AIM OF THE EXERCISE >>
Please return the full listing below without altering anything.

|---|

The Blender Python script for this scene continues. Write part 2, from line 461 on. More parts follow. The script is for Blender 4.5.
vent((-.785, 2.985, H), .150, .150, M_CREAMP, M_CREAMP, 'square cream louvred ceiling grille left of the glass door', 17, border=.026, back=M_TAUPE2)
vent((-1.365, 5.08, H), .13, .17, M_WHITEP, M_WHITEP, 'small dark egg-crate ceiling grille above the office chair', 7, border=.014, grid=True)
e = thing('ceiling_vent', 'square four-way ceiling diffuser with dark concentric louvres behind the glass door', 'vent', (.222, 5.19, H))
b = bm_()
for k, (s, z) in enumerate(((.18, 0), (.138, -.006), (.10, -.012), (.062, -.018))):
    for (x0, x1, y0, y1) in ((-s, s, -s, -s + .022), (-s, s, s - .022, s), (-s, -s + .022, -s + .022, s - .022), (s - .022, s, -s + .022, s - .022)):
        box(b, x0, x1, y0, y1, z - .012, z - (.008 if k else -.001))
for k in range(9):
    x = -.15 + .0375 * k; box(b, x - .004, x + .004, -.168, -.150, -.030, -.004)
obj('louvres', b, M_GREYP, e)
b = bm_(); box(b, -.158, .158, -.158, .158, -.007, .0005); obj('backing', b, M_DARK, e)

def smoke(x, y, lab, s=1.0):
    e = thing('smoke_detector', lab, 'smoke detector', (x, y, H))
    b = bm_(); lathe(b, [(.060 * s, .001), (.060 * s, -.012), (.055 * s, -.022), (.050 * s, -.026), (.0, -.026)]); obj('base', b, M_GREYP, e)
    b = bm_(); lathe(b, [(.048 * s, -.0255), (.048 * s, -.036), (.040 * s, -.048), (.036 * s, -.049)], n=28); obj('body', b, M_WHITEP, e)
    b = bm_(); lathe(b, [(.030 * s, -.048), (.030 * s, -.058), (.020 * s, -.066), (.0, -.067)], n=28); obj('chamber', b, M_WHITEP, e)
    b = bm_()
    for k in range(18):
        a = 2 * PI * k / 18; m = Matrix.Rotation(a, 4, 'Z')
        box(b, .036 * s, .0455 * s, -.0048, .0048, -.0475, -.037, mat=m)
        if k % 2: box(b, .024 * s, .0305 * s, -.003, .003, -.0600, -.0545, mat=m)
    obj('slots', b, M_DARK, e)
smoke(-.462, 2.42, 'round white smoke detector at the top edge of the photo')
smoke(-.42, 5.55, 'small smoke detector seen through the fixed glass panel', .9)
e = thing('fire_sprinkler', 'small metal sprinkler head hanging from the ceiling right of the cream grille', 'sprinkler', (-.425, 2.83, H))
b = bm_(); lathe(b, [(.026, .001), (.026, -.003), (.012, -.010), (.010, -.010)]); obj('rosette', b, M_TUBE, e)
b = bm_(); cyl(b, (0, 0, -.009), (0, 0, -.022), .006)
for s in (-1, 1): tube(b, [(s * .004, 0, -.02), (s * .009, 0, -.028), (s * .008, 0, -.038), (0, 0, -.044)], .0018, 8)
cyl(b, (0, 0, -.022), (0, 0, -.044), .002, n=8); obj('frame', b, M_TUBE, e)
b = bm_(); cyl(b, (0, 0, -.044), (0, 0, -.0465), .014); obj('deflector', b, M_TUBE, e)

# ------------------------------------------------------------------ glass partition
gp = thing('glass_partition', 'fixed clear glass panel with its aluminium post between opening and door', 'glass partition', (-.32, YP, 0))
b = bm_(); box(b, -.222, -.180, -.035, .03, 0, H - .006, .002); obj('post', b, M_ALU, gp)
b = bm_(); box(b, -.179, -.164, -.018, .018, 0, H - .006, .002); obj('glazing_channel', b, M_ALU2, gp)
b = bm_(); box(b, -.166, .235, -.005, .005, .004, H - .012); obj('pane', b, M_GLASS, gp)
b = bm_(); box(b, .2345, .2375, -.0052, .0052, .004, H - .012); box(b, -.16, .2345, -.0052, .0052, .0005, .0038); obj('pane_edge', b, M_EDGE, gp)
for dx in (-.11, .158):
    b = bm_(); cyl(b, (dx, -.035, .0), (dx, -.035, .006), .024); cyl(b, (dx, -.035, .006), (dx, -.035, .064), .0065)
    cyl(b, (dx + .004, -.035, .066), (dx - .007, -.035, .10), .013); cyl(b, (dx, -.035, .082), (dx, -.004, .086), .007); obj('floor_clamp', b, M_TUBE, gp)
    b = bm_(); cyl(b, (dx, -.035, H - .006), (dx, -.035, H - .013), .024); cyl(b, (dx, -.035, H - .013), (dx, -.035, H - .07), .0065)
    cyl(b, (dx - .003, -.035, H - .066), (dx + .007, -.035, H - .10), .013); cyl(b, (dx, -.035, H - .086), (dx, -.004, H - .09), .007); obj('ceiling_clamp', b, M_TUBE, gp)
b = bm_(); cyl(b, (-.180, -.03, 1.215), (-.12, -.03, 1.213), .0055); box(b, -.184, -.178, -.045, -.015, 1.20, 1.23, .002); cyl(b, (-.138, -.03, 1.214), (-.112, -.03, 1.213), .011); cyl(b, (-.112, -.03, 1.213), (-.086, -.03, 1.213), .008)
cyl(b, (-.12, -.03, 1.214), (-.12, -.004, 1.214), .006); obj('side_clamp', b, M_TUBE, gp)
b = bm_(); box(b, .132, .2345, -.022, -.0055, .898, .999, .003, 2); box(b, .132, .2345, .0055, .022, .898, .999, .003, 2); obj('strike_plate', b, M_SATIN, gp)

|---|

PROBLEM SOLUTION >>
The Blender Python script for this scene continues. Write part 2, from line 461 on. More parts follow. The script is for Blender 4.5.
vent((-.785, 2.985, H), .150, .150, M_CREAMP, M_CREAMP, 'square cream louvred ceiling grille left of the glass door', 17, border=.026, back=M_TAUPE2)
vent((-1.365, 5.08, H), .13, .17, M_WHITEP, M_WHITEP, 'small dark egg-crate ceiling grille above the office chair', 7, border=.014, grid=True)
e = thing('ceiling_vent', 'square four-way ceiling diffuser with dark concentric louvres behind the glass door', 'vent', (.222, 5.19, H))
b = bm_()
for k, (s, z) in enumerate(((.18, 0), (.138, -.006), (.10, -.012), (.062, -.018))):
    for (x0, x1, y0, y1) in ((-s, s, -s, -s + .022), (-s, s, s - .022, s), (-s, -s + .022, -s + .022, s - .022), (s - .022, s, -s + .022, s - .022)):
        box(b, x0, x1, y0, y1, z - .012, z - (.008 if k else -.001))
for k in range(9):
    x = -.15 + .0375 * k; box(b, x - .004, x + .004, -.168, -.150, -.030, -.004)
obj('louvres', b, M_GREYP, e)
b = bm_(); box(b, -.158, .158, -.158, .158, -.007, .0005); obj('backing', b, M_DARK, e)

def smoke(x, y, lab, s=1.0):
    e = thing('smoke_detector', lab, 'smoke detector', (x, y, H))
    b = bm_(); lathe(b, [(.060 * s, .001), (.060 * s, -.012), (.055 * s, -.022), (.050 * s, -.026), (.0, -.026)]); obj('base', b, M_GREYP, e)
    b = bm_(); lathe(b, [(.048 * s, -.0255), (.048 * s, -.036), (.040 * s, -.048), (.036 * s, -.049)], n=28); obj('body', b, M_WHITEP, e)
    b = bm_(); lathe(b, [(.030 * s, -.048), (.030 * s, -.058), (.020 * s, -.066), (.0, -.067)], n=28); obj('chamber', b, M_WHITEP, e)
    b = bm_()
    for k in range(18):
        a = 2 * PI * k / 18; m = Matrix.Rotation(a, 4, 'Z')
        box(b, .036 * s, .0455 * s, -.0048, .0048, -.0475, -.037, mat=m)
        if k % 2: box(b, .024 * s, .0305 * s, -.003, .003, -.0600, -.0545, mat=m)
    obj('slots', b, M_DARK, e)
smoke(-.462, 2.42, 'round white smoke detector at the top edge of the photo')
smoke(-.42, 5.55, 'small smoke detector seen through the fixed glass panel', .9)
e = thing('fire_sprinkler', 'small metal sprinkler head hanging from the ceiling right of the cream grille', 'sprinkler', (-.425, 2.83, H))
b = bm_(); lathe(b, [(.026, .001), (.026, -.003), (.012, -.010), (.010, -.010)]); obj('rosette', b, M_TUBE, e)
b = bm_(); cyl(b, (0, 0, -.009), (0, 0, -.022), .006)
for s in (-1, 1): tube(b, [(s * .004, 0, -.02), (s * .009, 0, -.028), (s * .008, 0, -.038), (0, 0, -.044)], .0018, 8)
cyl(b, (0, 0, -.022), (0, 0, -.044), .002, n=8); obj('frame', b, M_TUBE, e)
b = bm_(); cyl(b, (0, 0, -.044), (0, 0, -.0465), .014); obj('deflector', b, M_TUBE, e)

# ------------------------------------------------------------------ glass partition
gp = thing('glass_partition', 'fixed clear glass panel with its aluminium post between opening and door', 'glass partition', (-.32, YP, 0))
b = bm_(); box(b, -.222, -.180, -.035, .03, 0, H - .006, .002); obj('post', b, M_ALU, gp)
b = bm_(); box(b, -.179, -.164, -.018, .018, 0, H - .006, .002); obj('glazing_channel', b, M_ALU2, gp)
b = bm_(); box(b, -.166, .235, -.005, .005, .004, H - .012); obj('pane', b, M_GLASS, gp)
b = bm_(); box(b, .2345, .2375, -.0052, .0052, .004, H - .012); box(b, -.16, .2345, -.0052, .0052, .0005, .0038); obj('pane_edge', b, M_EDGE, gp)
for dx in (-.11, .158):
    b = bm_(); cyl(b, (dx, -.035, .0), (dx, -.035, .006), .024); cyl(b, (dx, -.035, .006), (dx, -.035, .064), .0065)
    cyl(b, (dx + .004, -.035, .066), (dx - .007, -.035, .10), .013); cyl(b, (dx, -.035, .082), (dx, -.004, .086), .007); obj('floor_clamp', b, M_TUBE, gp)
    b = bm_(); cyl(b, (dx, -.035, H - .006), (dx, -.035, H - .013), .024); cyl(b, (dx, -.035, H - .013), (dx, -.035, H - .07), .0065)
    cyl(b, (dx - .003, -.035, H - .066), (dx + .007, -.035, H - .10), .013); cyl(b, (dx, -.035, H - .086), (dx, -.004, H - .09), .007); obj('ceiling_clamp', b, M_TUBE, gp)
b = bm_(); cyl(b, (-.180, -.03, 1.215), (-.12, -.03, 1.213), .0055); box(b, -.184, -.178, -.045, -.015, 1.20, 1.23, .002); cyl(b, (-.138, -.03, 1.214), (-.112, -.03, 1.213), .011); cyl(b, (-.112, -.03, 1.213), (-.086, -.03, 1.213), .008)
cyl(b, (-.12, -.03, 1.214), (-.12, -.004, 1.214), .006); obj('side_clamp', b, M_TUBE, gp)
b = bm_(); box(b, .132, .2345, -.022, -.0055, .898, .999, .003, 2); box(b, .132, .2345, .0055, .022, .898, .999, .003, 2); obj('strike_plate', b, M_SATIN, gp)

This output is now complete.